In a recent Guardian article about the England football team’s sports psychologist, Pippa Grange, has been credited with their relative success in the 2018 World Cup by, amongst other things, encouraging self-disclosure amongst team members. As part of their training before the tournament, they regularly sat together and shared some of their intimate experiences and feelings, particularly around their fears about failure. The point, Southgate has said, is to build trust, “making them closer, with a better understanding of each other”.

Yet it can often be confronting to take of the armour off and share feelings and experiences at work. A lack of trust can mean that it’s not safe enough to reveal personal truths such as fear of failure. When you create a safe space to share its possible to learn about each other’s experiences, and in the process change our stories about ourselves and each other. As with the England team’s example, self-disclosure fosters stronger bonds between team members, uniting them around a common task or purpose and so improving performance. 

In our experience we find that the most meaningful and motivating narratives are co-created through sharing stories. When people have opportunities to share how they feel, what they value and what motivates them, the shared narrative that emerges builds a stronger sense of belonging and common purpose. It’s common in organisations these days for leaders to want to create a new strategic narrative. Developing a shared narrative helps groups make sense of change, linking personal experience and identity to the organisation purpose and its wider context. 

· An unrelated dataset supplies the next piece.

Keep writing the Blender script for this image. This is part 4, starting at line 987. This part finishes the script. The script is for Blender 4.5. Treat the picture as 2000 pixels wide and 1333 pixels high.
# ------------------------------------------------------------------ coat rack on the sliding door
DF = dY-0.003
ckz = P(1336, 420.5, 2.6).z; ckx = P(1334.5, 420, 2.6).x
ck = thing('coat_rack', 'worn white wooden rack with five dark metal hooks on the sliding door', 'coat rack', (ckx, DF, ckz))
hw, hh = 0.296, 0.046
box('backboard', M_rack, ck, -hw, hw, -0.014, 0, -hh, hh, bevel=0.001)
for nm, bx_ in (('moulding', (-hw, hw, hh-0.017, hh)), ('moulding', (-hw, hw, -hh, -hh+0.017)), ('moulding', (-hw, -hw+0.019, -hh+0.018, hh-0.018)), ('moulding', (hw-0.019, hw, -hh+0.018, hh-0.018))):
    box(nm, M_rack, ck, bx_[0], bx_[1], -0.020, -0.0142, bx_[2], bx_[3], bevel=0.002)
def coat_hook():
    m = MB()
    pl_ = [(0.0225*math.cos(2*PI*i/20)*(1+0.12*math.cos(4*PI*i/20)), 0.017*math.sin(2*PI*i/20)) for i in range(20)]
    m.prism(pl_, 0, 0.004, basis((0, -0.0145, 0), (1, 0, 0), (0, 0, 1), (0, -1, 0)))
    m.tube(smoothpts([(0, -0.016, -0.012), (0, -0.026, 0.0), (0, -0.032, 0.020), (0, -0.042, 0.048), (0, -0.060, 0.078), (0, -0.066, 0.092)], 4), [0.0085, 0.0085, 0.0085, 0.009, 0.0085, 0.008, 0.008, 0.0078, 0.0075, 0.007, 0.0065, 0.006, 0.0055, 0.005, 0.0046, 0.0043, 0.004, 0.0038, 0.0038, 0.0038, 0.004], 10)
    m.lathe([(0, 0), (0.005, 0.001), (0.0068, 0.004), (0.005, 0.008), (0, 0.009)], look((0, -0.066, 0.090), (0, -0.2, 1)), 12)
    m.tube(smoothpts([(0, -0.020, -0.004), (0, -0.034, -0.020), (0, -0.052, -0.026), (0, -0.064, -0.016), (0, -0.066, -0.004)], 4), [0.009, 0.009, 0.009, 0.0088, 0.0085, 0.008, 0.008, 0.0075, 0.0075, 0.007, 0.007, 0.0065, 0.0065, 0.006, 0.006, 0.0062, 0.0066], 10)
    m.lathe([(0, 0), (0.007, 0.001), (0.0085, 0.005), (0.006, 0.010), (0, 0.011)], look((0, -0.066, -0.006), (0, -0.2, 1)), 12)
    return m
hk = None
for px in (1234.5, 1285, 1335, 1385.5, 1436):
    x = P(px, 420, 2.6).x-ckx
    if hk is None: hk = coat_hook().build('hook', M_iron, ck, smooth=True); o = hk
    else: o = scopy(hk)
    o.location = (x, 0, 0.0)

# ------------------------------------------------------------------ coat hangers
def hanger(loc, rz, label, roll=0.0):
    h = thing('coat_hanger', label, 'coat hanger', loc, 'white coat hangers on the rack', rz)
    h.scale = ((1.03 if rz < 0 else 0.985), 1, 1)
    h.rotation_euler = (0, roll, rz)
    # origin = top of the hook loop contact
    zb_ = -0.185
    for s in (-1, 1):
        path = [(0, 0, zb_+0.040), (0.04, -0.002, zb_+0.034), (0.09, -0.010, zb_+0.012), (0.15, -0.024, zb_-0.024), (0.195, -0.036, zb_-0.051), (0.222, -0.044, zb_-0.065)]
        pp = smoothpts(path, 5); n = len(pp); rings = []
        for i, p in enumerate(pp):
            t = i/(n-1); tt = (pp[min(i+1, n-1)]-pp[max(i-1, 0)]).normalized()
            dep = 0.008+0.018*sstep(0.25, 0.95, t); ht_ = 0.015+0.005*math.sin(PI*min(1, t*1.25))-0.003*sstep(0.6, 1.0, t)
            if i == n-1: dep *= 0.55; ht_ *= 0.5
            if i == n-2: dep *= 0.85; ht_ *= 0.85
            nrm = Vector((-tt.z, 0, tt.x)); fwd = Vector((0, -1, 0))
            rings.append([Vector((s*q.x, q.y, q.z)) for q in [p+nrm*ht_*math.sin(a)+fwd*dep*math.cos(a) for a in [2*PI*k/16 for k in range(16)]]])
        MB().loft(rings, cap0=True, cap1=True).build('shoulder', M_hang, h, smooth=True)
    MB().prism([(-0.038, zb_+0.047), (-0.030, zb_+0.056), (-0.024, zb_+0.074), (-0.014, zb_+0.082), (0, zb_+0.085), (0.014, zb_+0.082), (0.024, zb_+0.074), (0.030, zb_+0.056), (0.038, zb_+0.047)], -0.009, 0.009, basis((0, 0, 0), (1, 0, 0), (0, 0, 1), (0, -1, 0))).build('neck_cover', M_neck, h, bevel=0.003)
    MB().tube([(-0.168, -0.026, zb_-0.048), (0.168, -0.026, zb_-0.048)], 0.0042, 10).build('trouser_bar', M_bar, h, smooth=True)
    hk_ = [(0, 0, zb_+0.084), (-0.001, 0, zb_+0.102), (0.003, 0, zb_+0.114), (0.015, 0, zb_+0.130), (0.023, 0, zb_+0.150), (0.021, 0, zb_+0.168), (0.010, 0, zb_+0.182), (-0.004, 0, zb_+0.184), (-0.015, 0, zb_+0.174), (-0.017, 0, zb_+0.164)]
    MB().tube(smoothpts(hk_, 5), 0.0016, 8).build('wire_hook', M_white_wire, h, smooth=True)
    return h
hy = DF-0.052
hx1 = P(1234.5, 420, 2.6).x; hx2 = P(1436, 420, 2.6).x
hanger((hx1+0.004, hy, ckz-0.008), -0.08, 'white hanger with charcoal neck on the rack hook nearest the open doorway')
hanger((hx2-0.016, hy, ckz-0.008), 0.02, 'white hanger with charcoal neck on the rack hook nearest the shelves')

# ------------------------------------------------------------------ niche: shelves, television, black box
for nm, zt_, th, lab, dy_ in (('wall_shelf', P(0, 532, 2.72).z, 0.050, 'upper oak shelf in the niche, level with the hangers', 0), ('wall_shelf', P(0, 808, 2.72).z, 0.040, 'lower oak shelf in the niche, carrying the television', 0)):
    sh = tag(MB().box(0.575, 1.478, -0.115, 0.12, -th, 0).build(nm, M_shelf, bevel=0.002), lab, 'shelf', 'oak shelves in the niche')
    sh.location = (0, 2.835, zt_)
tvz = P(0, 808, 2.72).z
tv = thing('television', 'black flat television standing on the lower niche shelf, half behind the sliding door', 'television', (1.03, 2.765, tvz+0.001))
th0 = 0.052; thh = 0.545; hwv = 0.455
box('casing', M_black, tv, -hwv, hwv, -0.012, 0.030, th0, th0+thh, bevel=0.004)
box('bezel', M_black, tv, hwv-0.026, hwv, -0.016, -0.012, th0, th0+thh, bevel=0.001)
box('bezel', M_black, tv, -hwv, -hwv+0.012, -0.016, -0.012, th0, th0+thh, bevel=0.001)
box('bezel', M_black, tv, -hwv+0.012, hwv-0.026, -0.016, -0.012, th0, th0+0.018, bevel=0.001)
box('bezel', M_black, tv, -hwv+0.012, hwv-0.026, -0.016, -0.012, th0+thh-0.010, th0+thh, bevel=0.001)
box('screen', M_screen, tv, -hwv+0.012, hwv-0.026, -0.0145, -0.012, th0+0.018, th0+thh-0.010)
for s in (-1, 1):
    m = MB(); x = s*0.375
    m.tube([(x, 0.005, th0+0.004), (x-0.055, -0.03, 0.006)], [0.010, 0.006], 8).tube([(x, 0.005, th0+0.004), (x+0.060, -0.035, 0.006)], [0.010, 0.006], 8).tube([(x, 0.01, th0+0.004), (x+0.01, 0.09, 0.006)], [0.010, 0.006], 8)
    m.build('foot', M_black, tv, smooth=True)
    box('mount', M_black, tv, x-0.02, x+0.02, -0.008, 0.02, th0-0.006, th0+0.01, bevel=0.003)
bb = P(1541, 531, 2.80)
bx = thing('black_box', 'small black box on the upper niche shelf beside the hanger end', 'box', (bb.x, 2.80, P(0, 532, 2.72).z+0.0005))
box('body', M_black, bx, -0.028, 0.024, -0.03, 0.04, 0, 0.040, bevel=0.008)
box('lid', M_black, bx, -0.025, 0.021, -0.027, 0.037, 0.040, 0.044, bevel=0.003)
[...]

In the 2014 World Cup, it was reported that some of the England players were actually questioning whether they wanted to play or not, such was their fear of failure. Compare that to 2018. When Fabian Delph’s wife was about to give birth, his team paid for a chartered jet to allow him to be there for it and get back in time to play Belgium. 

This is a wonderful story about Pippa Grange’s vision and commitment for creating a new team narrative of belonging and cohesion, nurtured through taking risks and encouraging the self-disclosure that led to a more effective team that we can all be proud of.